Con grande sensibilità per entrambi i caratteri dei personaggi, e senza rinunciare a sani momenti di ironia, la regista segue l’inevitabile fallimento di questo rapporto privo di vero amore, ma che serve alle due parti per imparare a conoscersi e rispettarsi davvero. Pamela per la verità ne esce meglio di Bruno perché ha un appiglio cui aggrapparsi nel naufragio: non ha mai dimenticato la piccola figlia, la sua prinzesa, Bébé.
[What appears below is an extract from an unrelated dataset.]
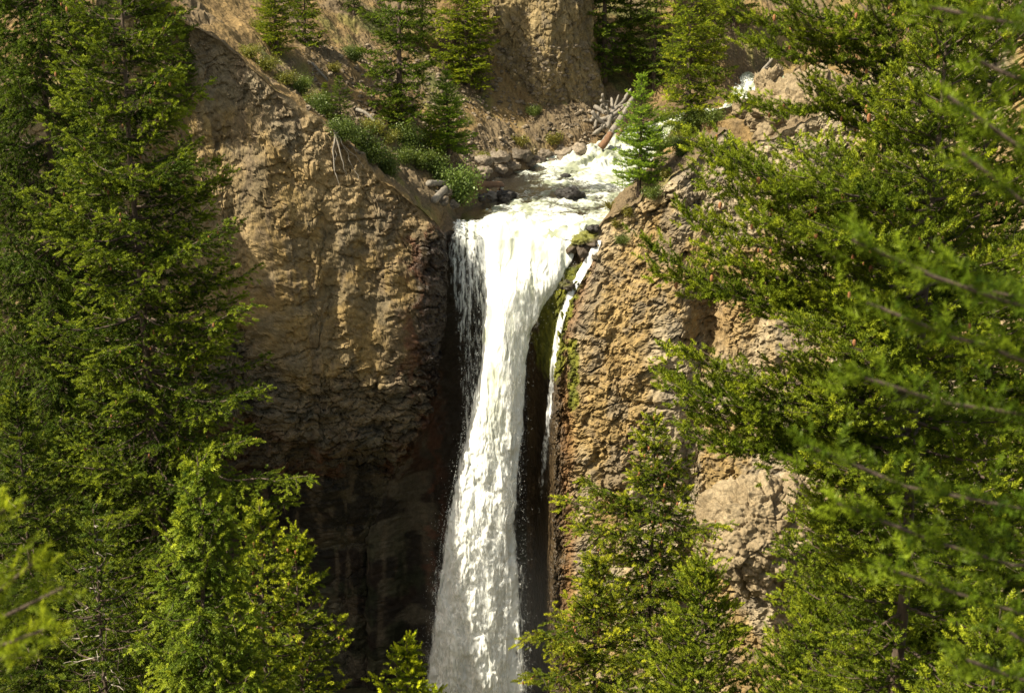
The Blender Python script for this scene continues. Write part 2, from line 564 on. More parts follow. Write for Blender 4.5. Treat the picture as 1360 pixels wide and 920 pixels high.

E la recupererà, insieme alla consapevolezza che per la loro vita nuova non è così necessario l’Uomo-Marito, il mitico principe azzurro che prima riteneva indispensabile.
Provvidenziale deus ex machina nella vicenda è il giovane Marian (Marian Șamu), che a sua volta compie un percorso evolutivo interno insieme a quello geografico. E’ un personaggio secondario nella trama ma importante, in quanto unico ruolo maschile positivo.
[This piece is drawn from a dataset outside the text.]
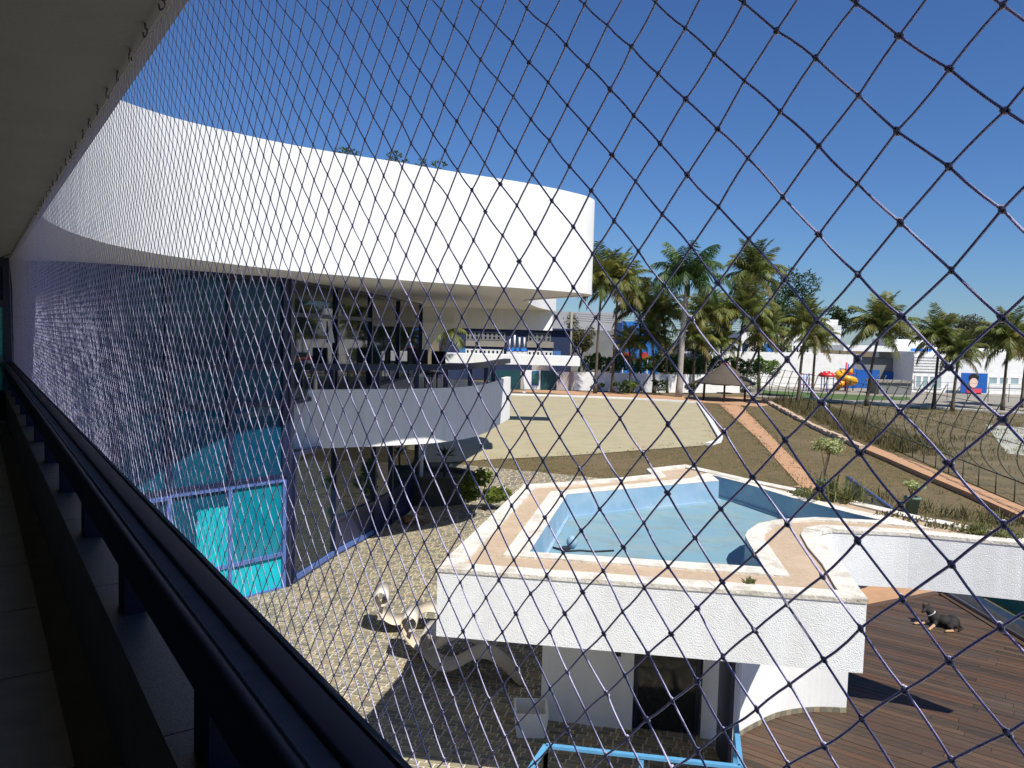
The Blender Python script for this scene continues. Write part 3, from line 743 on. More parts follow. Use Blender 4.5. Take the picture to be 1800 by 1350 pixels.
# ================================================================== BALCONY THINGS
# ------------------------------------------------------------------ handrail
hr = thing('handrail', 'long dark navy steel balcony handrail with a grey grooved top running beside the net', 'handrail', tuple(B(0.48, 2.0, 4.65)))
S0, S1 = -6.5, 15.5
def rail_bar(a0, a1, z0, z1, name, mt, rnd=0.018):
    m = MB(); prof = []
    for ca, cz, st in ((a1 - rnd, z0 + rnd, -90), (a1 - rnd, z1 - rnd, 0), (a0 + rnd, z1 - rnd, 90), (a0 + rnd, z0 + rnd, 180)):
        for k in range(4):
            t = math.radians(st + 30 * k); prof.append((ca + rnd * math.cos(t), cz + rnd * math.sin(t)))
    n = len(prof); segs = 24; vs = []; fs = []
    for i in range(segs + 1):
        s = S0 + (S1 - S0) * i / segs
        for pa, pz in prof: vs.append(B(pa + 0.0012 * math.sin(s * 2.1 + pz), s, pz + 0.0015 * math.sin(s * 1.3)))
    for i in range(segs):
        for k in range(n): fs.append((i * n + k, i * n + (k + 1) % n, (i + 1) * n + (k + 1) % n, (i + 1) * n + k))
    m.add(vs, fs, 0, name != 'groove_plate')
    return m.build(name, mt, hr)
rail_bar(0.478, 0.548, 4.97, 5.106, 'outer_beam', 'rail_navy', 0.010)
rail_bar(0.398, 0.430, 4.965, 5.100, 'inner_beam', 'rail_navy', 0.014)
rail_bar(0.424, 0.486, 5.02, 5.094, 'groove_plate', 'rail_groove', 0.004)
m = MB(); m.tube([B(0.434, S0, 5.096), B(0.434, S1, 5.096)], 0.004, 10); m.build('trim_bead', 'rail_groove', hr)
m = MB(); m.obox(B(0.549, S0, 5.09), NN * 0.012, NU * (S1 - S0), (0, 0, 0.019)); m.build('edge_trim', 'rail_groove', hr)
pm = MB(); pm.obox(NN * -0.03 + NU * -0.08, NN * 0.085, NU * 0.16, (0, 0, 0.345)); pmesh = pm.mesh('rail_post', 'rail_navy')
s = 2.05
while s > -6: s -= 1.31
while s < 15.3:
    inst(pmesh, 'rail_post', hr, tuple(B(0.505, s, 4.652) - Vector(hr.location))); s += 1.31

# ------------------------------------------------------------------ safety net
net = thing('safety_net', 'purple grey knotted safety net stretched from the ceiling hooks down past the handrail', 'net', tuple(B(0.57, 0, 4.66)))
ZTOP, ZREF = 6.826, 5.8
def net_pt(i, j):
    """Knot (i along, j down)."""
    z = 0.158 - 0.0347 * j
    k = min(11.0, 0.28 * max(i, 0))
    s = 0.237 + 0.062 * min(max(z, -1), 1) + 0.0346 * i + 0.0075 * min(max(z, -0.9), 0.9) * k
    w = Vector((s * 1.7, z * 1.9, 0.3))
    s += 0.006 * noise.noise(w * 1.3); z2 = z + 0.006 * noise.noise(w * 1.3 + Vector((7, 3, 1)))
    s += random.gauss(0, 0.0011); z2 += random.gauss(0, 0.0011)
    a = 0.57 + 0.003 * noise.noise(w) + random.gauss(0, 0.0006)
    if z2 > 0.6: a -= (z2 - 0.6) * 0.08          # drawn in to the hooks
    return B(a, s, ZREF + z2)
J0 = -25; J1 = 38; I0, I1 = -44, 442
nodes = {}
for i in range(I0, I1):
    for j in range(J0, J1):
        if (i + j) % 2 == 0: nodes[(i, j)] = net_pt(i, j)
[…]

Le altre figure di uomini, a differenza di quelle femminili, non sono molto incoraggianti.
Marta Bergman, nata in Romania e vissuta in Belgio, ha realizzato cortometraggi e documentari sulle comunità Rom in diversi piccoli centri romeni. Sola al mio matrimonio è il suo primo lungometraggio di finzione, che del documentario presenta diversi elementi strutturali: l’inserimento di personaggi e ambienti reali, i dettagli ravvicinati, i dialoghi spontanei, l’uso non doppiato di lingue diverse – qui sono tre: rumeno, francese, romanì. Notevole il matrimonio, stavolta felice, tra le intense musiche firmate da Vlaicu Golcea e le raffinate scelte fotografiche di Jonathan Ricquebourg. La canzone che ha il titolo del film è eseguita dalla nonna (Viorica Tudor), che nella realtà è una famosa cantante Rom.

Tra i riconoscimenti:
Presentazione nella sezione ACID (Association du Cinéma Indépendant pour sa Diffusion, Associazione di Cineasti) al Festival di Cannes 2018;
Menzione Speciale della Giuria e premio come miglior attrice ad Alina Șerban al Rome Independent Film Festival.